Exercise directions> Copy exactly the lines from the one containing "Recreate this scene" to the one containing "C = S.collection", both lines included, and nothing else.
--- BEGIN Data in this exercise ---
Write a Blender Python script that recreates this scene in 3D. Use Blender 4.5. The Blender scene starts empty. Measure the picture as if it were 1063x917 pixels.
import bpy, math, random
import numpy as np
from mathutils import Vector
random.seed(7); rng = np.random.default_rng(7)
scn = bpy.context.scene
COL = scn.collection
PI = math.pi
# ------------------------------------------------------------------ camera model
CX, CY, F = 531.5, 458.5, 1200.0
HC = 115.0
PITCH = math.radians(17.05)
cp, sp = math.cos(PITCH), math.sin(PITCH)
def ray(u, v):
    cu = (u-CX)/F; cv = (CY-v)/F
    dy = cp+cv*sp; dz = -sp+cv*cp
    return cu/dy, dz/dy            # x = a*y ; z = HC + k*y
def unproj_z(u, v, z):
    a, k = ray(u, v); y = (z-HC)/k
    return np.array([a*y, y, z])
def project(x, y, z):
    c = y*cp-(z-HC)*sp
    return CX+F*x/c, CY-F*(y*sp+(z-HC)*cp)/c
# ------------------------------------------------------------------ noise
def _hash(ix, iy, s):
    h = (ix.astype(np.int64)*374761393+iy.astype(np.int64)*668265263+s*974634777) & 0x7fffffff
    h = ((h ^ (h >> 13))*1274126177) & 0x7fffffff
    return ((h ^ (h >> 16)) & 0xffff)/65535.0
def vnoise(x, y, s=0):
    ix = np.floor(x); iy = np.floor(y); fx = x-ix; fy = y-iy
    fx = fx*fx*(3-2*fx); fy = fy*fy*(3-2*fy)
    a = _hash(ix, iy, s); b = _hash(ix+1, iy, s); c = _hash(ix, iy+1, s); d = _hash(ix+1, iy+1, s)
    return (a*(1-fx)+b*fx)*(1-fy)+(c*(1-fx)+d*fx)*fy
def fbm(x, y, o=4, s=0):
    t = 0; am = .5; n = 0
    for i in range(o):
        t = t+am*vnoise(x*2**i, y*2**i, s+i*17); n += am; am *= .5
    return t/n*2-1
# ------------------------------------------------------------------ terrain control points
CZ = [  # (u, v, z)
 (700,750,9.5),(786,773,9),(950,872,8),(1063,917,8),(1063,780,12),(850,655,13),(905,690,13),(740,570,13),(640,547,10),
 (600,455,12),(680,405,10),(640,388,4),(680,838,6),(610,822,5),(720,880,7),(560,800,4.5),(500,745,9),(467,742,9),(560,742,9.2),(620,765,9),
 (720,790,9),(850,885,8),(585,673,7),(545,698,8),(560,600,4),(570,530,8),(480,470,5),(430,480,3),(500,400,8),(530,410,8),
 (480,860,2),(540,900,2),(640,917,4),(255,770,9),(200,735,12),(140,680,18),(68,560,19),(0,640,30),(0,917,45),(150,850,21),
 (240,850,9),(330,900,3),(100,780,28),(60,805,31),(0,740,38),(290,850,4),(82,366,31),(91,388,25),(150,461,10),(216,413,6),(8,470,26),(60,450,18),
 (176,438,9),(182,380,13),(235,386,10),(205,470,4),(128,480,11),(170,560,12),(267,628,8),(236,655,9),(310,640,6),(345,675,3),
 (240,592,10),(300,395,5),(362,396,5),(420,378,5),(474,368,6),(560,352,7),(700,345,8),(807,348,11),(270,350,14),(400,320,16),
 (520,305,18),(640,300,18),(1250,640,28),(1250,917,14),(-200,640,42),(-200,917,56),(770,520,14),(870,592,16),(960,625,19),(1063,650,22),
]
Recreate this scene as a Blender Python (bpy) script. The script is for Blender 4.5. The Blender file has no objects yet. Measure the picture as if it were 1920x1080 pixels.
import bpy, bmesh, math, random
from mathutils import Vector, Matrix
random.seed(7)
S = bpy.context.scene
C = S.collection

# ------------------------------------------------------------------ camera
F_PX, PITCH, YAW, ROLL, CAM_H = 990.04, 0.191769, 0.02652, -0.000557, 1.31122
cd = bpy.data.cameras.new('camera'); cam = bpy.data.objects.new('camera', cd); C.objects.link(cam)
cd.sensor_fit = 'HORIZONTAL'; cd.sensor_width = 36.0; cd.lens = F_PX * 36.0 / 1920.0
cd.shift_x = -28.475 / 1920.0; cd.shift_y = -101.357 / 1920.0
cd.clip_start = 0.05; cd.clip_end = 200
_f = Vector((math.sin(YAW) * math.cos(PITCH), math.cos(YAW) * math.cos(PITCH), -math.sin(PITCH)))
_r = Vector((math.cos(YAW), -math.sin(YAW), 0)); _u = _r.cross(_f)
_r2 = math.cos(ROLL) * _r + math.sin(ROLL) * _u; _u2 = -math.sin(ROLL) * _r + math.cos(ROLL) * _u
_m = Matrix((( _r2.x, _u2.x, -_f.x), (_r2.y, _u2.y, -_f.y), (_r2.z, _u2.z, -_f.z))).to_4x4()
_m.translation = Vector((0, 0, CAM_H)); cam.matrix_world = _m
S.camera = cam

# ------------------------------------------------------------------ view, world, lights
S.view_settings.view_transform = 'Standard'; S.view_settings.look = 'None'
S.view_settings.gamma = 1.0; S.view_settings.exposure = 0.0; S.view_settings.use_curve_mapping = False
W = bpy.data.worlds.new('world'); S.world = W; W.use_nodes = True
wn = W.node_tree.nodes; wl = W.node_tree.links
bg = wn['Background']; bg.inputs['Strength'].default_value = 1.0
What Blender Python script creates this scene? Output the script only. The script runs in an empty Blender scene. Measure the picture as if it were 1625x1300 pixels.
--- END Data in this exercise ---
Full response>
Recreate this scene as a Blender Python (bpy) script. The script is for Blender 4.5. The Blender file has no objects yet. Measure the picture as if it were 1920x1080 pixels.
import bpy, bmesh, math, random
from mathutils import Vector, Matrix
random.seed(7)
S = bpy.context.scene
C = S.collection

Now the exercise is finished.